Генерал-полковник Иодль куражился. Но больше подражая Герингу, пытаясь вести себя в рамках «армейца, крепкого духом». Был бы я помоложе, можно было написать целую книгу воспоминаний. Жаль, что не сделал этого.
— Леонтий Иванович, вам судьба подарила интересную и долгую жизнь. Через два года мы обязательно отметим ваш столетний юбилей.

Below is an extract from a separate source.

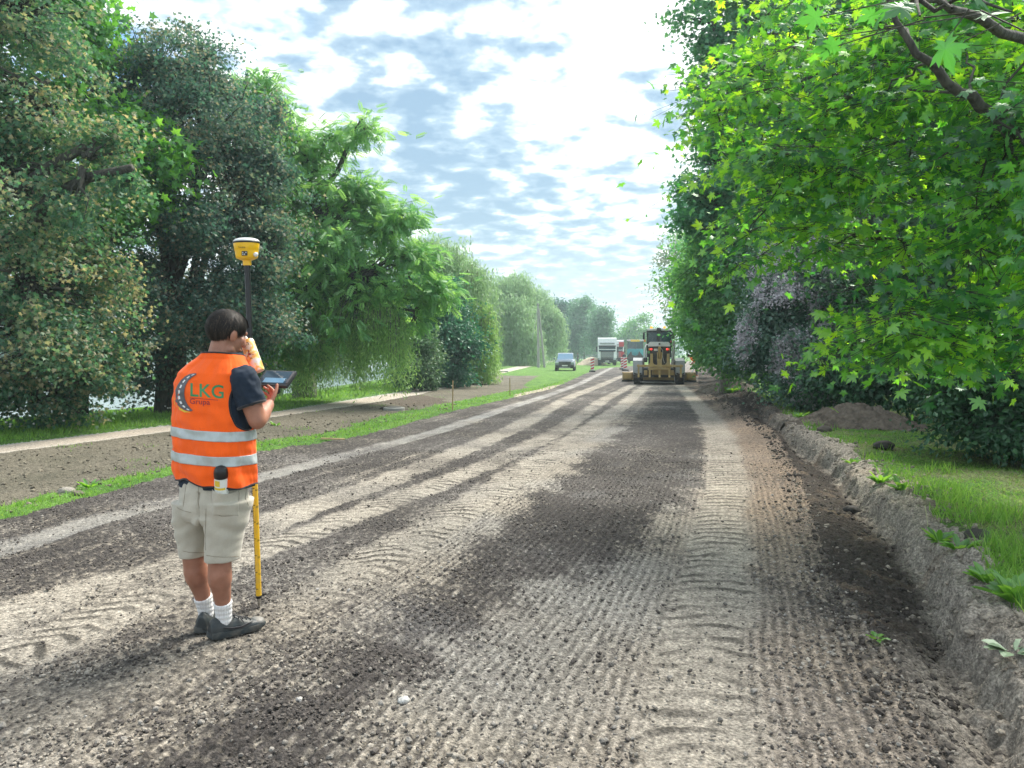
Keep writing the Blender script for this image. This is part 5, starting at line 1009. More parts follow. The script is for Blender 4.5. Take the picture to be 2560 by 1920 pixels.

— Дожить бы, дорогой коллега.
— Надо дожить! Судя по тому, как мы встречались с вами несколько лет назад, время не властно над вами. Залог долголетия не только гены, но и крепкая память. Она у вас, несмотря на преклонный возраст, светлая. Вон сколько эпизодов держите в памяти. Когда я смотрел и слушал ваше интервью сценаристу, продюсеру и режиссеру Людмиле Васильевне Цветковой понял, с вами надо поговорить о генерале Кравченко.
— Николае Григорьевиче?
— Да! Вы с ним служили?
— А как же, он был заместителем начальника управления МГБ СССР по ГСОВГ. Я после того, как закончилась война, и по указанию руководства военной контрразведки «отработал» на Нюрнбергском суде, был оставлен в Германии на должности заместителя начальника отделения. Начальником у меня был Иванов Леонид Георгиевич.
— Мне хотелось бы узнать от вас о личности Николая Григорьевича Кравченко. Как вы можете его характеризовать?
— Помню, как сейчас, высокого, симпатичного, ладно скроенного, с копной черных, как смоль волос. Их было так много, что даже при идеальной стрижке, они пытались вылезти из-под околыша фуражки. В нем что-то было казацкое, крепкое, сильное, мужественное.
— Каков он был как профессионал?
— Генерал-майор Кравченко принимал самое активное участие в работе по делам и сигналам. Всегда мыслил реально и выверено. Много помогал нам при составлении планов тех или иных контрразведывательных операций. Помню, мы получили сигнал, что в Восточном Берлине проживает немка, муж которой азербайджанец по фамилии Самедов, обитающий в ФРГ. Проверили его по учетам. Выяснилось, что с 1941 года он числился как пропавший без вести. В конце рабочего дня все собранные материалы на проверяемую пару по сигналу взял у нас Николай Григорьевич. Утром возвратил с конкретными рекомендациями и дополнительными пунктами к плану.